The formula is 2 oz white rum, 0.75 oz fresh lime juice, and 0.75 oz simple syrup. This 2:0.75:0.75 ratio produces a drink that is unmistakably spirit-forward with bright citrus, where the rum's character emerges clearly through the lime and sugar. Some bartenders adjust the syrup down to 0.5 oz for an even drier result, which works beautifully if your lime juice is particularly sweet (Persian limes vary significantly by ripeness). The key non-negotiable rule: fresh lime juice. Bottled lime juice contains preservatives that produce a flat, slightly metallic flavor that no amount of good rum can disguise.

Choosing Your White Rum

A great Daiquiri demands a rum with real character — the cheapest bottle on the shelf will not produce a great cocktail. Plantation 3 Stars, Havana Club Añejo 3 Años (where legally available), and Banks 5 Island are excellent everyday choices.
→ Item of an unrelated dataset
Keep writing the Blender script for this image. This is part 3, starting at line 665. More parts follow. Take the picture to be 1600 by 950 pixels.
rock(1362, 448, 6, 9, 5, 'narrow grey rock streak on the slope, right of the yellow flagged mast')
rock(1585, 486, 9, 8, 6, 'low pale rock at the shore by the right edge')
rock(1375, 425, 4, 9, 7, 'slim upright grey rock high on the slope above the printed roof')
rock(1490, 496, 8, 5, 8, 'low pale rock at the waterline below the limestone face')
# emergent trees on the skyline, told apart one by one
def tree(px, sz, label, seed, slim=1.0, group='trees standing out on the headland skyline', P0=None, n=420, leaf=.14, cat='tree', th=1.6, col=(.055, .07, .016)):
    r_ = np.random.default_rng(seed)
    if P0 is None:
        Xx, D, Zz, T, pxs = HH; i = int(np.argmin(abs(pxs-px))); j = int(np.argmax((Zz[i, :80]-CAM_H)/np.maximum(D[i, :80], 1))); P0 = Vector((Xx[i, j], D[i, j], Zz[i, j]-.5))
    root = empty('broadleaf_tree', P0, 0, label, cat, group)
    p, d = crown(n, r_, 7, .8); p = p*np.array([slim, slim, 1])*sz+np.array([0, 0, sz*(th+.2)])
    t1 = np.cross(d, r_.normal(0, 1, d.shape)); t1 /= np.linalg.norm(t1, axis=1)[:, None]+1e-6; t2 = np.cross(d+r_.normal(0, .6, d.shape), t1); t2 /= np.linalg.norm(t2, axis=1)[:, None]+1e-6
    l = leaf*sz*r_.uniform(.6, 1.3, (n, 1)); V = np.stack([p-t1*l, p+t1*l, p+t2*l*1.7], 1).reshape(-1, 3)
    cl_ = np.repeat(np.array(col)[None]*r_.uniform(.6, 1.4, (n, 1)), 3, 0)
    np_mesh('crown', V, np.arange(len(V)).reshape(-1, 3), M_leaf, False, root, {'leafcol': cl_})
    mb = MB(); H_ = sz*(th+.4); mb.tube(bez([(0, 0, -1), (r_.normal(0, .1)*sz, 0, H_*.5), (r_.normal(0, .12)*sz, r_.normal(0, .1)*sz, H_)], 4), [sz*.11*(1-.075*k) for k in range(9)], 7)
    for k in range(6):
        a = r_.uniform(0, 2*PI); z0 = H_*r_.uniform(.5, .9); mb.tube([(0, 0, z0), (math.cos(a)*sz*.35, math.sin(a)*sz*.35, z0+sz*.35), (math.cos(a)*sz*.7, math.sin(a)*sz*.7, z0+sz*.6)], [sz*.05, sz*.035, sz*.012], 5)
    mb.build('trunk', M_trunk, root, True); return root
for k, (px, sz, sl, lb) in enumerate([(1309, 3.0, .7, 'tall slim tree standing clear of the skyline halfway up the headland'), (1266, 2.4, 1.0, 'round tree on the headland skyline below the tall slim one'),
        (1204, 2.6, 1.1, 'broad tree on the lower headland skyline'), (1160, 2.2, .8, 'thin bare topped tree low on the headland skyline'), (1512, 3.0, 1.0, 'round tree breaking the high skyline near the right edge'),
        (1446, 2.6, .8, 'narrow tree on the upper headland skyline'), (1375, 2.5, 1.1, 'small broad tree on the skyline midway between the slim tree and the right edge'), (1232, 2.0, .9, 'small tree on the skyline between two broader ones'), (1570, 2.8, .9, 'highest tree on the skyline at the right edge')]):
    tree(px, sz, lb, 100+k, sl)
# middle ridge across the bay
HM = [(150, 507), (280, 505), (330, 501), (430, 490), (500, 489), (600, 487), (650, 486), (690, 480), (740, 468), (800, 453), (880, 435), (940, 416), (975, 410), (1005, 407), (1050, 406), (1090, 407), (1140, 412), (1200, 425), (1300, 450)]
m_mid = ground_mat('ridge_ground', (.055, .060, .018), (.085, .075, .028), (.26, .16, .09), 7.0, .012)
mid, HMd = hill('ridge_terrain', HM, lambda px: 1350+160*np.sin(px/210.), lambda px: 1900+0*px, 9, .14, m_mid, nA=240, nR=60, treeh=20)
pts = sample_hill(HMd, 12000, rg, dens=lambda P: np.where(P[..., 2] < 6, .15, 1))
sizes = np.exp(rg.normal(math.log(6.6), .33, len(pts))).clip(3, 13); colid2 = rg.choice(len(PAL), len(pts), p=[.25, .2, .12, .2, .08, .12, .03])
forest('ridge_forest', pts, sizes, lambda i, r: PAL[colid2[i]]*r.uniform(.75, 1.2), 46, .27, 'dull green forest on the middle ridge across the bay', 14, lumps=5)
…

Probitas is a recent favorite of the craft cocktail world — a Jamaican-Barbados blend that adds a touch of funk and depth. Avoid heavily filtered, lightly-flavored white rums (Bacardi Superior is acceptable but uninspired). Aged white rums that have been filtered to remove color (like Flor de Caña Extra Seco) are excellent and add complexity without darkening the drink.

Shaking Technique

The Daiquiri is shaken hard — the citrus juice and syrup need to be fully integrated with the rum, and the drink needs to be aggressively chilled. Combine all three ingredients in a shaker, add ice (fill the tin at least two-thirds full), seal, and shake hard for 12–15 seconds. This is not a polite rattle: a properly shaken Daiquiri requires real arm effort and a metallic, percussive sound from inside the shaker. Double-strain through both a Hawthorne strainer and a fine-mesh strainer into a chilled coupe — the fine strain removes the tiny ice shards that would otherwise dilute the drink as it sits.
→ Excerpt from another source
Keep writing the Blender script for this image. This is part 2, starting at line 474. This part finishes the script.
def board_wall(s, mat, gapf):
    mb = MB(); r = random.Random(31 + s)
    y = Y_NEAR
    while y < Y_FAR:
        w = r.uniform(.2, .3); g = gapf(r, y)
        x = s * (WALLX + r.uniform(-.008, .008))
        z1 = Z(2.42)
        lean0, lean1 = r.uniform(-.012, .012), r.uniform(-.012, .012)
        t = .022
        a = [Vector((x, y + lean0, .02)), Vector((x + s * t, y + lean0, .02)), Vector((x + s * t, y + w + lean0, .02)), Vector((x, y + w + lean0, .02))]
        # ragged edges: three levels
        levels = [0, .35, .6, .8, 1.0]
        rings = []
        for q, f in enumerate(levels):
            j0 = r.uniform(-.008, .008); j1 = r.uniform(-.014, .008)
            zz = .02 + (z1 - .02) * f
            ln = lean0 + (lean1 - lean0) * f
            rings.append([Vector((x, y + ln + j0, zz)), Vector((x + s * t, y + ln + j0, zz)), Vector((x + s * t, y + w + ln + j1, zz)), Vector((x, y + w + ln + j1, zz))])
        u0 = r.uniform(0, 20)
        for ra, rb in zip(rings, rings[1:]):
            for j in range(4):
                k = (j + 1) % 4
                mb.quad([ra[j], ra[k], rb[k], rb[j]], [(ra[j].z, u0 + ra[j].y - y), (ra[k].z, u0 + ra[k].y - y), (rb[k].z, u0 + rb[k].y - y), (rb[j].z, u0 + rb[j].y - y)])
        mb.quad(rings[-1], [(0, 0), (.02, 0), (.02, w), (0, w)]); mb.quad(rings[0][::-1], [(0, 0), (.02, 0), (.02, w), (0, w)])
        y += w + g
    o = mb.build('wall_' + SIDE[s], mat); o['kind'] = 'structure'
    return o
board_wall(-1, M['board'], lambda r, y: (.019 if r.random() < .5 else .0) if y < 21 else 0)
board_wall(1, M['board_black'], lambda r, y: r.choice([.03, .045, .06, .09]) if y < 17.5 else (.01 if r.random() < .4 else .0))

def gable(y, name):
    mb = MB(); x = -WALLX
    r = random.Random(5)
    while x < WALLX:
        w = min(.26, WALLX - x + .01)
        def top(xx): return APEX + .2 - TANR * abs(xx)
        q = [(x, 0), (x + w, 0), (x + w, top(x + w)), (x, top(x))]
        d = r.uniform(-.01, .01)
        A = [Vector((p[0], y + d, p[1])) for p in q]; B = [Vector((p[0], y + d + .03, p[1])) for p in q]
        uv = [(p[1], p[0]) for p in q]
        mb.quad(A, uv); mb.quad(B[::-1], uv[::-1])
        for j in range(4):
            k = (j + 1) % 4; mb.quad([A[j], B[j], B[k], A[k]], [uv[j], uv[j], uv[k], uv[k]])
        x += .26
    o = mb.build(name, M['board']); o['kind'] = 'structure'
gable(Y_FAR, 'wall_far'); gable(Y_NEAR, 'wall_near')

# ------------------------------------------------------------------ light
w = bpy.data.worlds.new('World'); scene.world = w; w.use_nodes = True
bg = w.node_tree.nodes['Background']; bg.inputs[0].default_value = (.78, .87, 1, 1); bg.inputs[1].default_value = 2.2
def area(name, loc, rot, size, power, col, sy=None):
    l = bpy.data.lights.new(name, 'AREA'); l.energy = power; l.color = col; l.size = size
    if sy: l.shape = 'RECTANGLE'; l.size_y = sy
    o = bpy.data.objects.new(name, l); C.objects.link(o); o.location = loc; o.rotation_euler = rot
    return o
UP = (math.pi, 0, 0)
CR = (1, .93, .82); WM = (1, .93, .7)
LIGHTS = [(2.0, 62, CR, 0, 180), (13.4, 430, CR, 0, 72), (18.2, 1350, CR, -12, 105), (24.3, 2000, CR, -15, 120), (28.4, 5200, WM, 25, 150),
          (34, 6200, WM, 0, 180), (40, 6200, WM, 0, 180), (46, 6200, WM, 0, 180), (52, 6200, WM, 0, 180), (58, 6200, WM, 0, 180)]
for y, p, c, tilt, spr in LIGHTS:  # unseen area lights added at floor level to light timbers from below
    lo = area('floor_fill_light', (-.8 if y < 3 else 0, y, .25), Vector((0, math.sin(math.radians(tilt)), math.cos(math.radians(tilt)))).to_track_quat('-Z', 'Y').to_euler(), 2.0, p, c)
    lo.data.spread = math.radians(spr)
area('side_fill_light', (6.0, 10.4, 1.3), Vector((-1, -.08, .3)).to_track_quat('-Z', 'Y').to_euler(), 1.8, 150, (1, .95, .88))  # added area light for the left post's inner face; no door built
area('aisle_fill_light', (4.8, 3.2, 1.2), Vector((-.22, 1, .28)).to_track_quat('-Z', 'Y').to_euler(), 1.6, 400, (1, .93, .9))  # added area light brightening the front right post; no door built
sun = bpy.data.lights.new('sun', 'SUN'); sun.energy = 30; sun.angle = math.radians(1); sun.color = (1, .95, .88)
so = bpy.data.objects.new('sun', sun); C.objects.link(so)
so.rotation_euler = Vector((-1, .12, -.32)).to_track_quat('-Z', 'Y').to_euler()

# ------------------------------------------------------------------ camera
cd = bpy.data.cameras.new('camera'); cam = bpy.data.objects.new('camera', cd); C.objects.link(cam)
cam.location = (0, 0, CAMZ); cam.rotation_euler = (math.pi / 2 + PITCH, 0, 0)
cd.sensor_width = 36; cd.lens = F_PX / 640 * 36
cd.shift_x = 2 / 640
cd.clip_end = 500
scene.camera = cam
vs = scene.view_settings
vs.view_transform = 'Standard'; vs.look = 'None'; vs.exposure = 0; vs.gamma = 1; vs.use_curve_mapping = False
The Hemingway Daiquiri and Other Variations

The Hemingway Daiquiri (also called Papa Doble) was created at El Floridita in Havana for Ernest Hemingway, who reportedly demanded no sugar and double the rum: 2 oz white rum, 0.5 oz fresh grapefruit juice, 0.5 oz fresh lime juice, 0.25 oz maraschino liqueur, no simple syrup. The result is drier, more complex, and worth making once you are comfortable with the classic. The Strawberry Daiquiri (the real one, not the frozen version) muddles two or three ripe strawberries into the shaker before adding the other ingredients — the fresh fruit transforms the drink. The Frozen Daiquiri belongs in a blender with fresh ingredients only — never use pre-made mix.

Common Mistakes to Avoid

The most common Daiquiri failure is too much simple syrup — many bartenders default to a 1:1 sour formula (0.75 oz each of lime and syrup) when 0.5 oz of syrup is often sufficient given how sweet quality rum already is. Taste your lime juice before mixing; if it is mild, use the full 0.75 oz of syrup, but if it is very tart, scale back. The second common error is under-shaking — the drink should be served extremely cold, and 10 seconds of shaking is not enough. The third is using the wrong glassware: a Daiquiri belongs in a stemmed coupe or Nick & Nora glass (see our glassware guide for details), never on the rocks. Finally, drink it within minutes of straining — a Daiquiri that has warmed up is a sad shadow of the original.

The classic Daiquiri is the cocktail that proves the most enduring recipes are the simplest: three ingredients, a quality spirit, fresh citrus, and proper technique are all you need to make one of the most rewarding drinks in the entire cocktail canon.